Hill Times: Liberal border bill returns to the House after Conservative, Bloc enhancements at committee

Recognized opposition parties are signalling they remain open to advancing the Liberals’ updated border bill that would expand federal powers to deny entry to Canada and to remove migrants already here. And despite their amendments being “expeditiously rejected,” the NDP and a broad coalition of migrant and civil liberties groups are reaffirming their demands to withdraw a bill they say would make former prime minister Stephen Harper blush.
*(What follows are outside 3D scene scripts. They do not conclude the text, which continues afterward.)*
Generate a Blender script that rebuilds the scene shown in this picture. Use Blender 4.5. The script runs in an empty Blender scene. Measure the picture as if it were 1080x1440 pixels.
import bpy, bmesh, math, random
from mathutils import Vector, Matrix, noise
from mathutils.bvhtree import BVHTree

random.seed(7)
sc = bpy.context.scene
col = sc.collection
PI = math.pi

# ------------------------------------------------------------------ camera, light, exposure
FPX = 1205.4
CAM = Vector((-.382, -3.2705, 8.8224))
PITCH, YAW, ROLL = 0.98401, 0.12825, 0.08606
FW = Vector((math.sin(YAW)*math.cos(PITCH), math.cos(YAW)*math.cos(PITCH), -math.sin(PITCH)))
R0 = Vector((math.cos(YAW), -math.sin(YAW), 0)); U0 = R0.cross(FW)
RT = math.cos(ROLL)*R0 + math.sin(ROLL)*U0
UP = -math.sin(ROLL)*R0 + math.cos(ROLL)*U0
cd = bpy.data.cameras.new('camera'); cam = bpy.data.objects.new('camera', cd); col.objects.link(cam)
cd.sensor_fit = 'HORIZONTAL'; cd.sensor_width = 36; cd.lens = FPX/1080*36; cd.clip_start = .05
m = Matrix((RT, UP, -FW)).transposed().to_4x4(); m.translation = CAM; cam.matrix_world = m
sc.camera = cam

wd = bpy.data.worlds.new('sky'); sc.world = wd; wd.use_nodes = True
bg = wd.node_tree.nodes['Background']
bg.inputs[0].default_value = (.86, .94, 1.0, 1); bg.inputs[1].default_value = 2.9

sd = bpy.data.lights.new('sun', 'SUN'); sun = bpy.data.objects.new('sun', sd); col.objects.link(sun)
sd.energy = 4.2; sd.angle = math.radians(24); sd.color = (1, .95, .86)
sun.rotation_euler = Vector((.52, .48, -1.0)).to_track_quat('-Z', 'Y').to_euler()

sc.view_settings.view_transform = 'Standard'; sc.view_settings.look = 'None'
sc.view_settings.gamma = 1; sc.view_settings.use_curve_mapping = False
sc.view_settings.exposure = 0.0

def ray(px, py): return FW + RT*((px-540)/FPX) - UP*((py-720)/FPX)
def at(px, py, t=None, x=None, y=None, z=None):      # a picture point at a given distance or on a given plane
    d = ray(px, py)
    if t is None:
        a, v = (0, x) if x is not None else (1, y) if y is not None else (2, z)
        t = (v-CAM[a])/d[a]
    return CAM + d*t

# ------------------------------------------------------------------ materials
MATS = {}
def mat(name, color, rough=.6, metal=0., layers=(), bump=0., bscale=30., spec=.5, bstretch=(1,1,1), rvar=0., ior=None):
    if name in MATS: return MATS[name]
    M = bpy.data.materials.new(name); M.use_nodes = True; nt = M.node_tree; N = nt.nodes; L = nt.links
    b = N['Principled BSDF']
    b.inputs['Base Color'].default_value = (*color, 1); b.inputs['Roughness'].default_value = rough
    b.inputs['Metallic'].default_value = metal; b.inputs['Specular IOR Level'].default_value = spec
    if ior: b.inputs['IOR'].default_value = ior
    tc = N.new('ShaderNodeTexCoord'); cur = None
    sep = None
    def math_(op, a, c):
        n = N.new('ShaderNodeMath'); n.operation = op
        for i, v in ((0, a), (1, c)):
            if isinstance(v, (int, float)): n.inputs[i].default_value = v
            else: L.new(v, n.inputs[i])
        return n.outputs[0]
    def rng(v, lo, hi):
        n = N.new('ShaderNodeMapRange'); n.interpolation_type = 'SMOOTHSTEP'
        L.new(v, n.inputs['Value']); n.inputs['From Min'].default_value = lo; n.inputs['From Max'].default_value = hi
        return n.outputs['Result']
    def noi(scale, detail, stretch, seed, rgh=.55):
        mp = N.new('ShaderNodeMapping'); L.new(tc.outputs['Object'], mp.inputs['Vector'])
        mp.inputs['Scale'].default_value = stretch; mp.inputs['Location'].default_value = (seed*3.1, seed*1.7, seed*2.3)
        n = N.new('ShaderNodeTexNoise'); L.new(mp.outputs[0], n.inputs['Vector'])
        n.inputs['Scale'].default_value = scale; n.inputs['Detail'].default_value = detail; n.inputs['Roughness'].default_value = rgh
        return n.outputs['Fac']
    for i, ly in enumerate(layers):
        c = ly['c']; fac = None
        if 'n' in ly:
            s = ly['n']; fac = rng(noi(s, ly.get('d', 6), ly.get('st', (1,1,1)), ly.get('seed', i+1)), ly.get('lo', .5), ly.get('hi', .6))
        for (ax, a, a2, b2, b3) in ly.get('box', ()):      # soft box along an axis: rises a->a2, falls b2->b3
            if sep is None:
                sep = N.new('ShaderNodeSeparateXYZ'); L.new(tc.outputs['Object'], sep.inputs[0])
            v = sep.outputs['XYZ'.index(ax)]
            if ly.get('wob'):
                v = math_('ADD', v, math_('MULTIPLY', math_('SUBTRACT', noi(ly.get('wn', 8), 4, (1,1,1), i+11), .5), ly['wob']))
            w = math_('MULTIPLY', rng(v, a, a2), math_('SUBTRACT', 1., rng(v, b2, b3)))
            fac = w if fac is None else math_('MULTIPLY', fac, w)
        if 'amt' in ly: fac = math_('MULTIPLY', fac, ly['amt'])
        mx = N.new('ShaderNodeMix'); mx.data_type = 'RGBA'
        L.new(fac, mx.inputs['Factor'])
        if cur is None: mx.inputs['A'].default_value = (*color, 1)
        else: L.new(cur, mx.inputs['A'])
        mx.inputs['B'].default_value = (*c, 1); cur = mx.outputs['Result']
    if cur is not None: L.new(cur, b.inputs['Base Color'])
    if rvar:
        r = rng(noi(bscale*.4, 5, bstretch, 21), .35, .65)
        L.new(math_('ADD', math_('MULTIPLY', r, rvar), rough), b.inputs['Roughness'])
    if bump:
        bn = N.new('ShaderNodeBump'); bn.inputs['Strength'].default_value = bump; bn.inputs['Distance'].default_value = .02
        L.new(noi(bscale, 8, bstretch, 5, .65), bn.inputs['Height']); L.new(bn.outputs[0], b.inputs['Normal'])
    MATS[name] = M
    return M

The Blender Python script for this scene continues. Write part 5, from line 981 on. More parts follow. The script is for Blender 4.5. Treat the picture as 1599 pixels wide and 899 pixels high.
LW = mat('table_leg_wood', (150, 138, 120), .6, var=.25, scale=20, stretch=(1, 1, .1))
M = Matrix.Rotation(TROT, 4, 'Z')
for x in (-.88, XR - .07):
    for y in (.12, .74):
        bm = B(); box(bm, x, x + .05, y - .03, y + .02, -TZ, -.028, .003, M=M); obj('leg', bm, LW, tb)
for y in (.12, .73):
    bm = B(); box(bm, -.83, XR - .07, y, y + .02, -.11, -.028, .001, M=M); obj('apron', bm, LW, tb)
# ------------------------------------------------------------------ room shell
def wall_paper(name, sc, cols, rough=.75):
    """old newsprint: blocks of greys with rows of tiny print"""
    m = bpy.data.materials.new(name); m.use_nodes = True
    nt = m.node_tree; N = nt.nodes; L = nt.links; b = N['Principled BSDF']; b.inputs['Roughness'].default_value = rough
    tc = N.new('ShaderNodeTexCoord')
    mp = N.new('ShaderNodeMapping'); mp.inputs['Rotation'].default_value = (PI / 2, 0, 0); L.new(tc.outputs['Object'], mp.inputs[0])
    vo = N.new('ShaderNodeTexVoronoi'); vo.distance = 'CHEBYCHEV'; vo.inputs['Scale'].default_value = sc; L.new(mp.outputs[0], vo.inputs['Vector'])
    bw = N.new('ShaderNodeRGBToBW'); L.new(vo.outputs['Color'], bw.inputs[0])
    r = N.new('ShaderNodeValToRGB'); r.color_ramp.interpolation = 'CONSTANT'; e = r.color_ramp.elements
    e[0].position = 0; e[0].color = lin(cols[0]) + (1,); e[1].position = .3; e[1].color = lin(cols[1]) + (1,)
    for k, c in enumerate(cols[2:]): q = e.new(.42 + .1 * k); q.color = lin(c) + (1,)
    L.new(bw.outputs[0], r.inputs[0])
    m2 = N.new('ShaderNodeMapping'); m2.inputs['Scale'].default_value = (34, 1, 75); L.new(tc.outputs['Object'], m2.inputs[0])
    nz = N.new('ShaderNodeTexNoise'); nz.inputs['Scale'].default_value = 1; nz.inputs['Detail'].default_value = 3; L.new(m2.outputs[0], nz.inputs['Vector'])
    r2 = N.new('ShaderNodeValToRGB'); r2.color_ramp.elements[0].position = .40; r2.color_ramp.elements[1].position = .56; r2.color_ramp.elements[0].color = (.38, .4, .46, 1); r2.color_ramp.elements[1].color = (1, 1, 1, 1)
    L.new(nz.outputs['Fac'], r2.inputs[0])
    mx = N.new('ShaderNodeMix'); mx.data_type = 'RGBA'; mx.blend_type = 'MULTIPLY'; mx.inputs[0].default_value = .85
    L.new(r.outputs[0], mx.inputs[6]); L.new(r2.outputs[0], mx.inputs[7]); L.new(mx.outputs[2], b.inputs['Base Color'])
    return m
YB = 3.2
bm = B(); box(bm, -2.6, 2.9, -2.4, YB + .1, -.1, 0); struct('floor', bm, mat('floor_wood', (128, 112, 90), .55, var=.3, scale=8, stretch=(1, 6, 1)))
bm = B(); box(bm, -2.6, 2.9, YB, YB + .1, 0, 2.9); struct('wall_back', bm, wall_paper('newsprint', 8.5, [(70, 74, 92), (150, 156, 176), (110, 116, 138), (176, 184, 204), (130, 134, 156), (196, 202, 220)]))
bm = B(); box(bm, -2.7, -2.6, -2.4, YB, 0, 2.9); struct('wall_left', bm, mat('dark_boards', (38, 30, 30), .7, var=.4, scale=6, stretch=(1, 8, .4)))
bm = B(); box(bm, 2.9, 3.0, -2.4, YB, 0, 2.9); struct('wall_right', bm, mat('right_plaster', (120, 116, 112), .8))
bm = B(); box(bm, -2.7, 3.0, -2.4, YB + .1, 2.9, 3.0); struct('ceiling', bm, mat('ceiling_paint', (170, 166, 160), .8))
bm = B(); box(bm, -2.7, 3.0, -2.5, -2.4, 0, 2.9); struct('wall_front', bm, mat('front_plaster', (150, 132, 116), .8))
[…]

“If this bill had been introduced under a Conservative government, the Liberals would be the first out there howling [against it], louder than anyone,” NDP MP Jenny Kwan (Vancouver East, B.C.), her party’s immigration and public safety critic, told The Hill Times.

Introduced on Oct. 8, Bill C-12, the Strengthening Canada’s Immigration System and Borders Act, updates the Liberals’ stalled Bill C-2, one of several omnibus bills introduced by Prime Minister Mark Carney’s (Nepean, Ont.) new government in June.

It would also give the government significant new powers to crack down on asylum seekers, and block or cancel visa applications. Those powers, first proposed in C-2, also attracted plenty of criticism outside Parliament, but have been included in the new bill essentially unaltered.

On Nov. 24, a coalition of civil society and immigration advocates held a press conference on Parliament Hill to “denounce” Bill C-12, and to demand its withdrawal.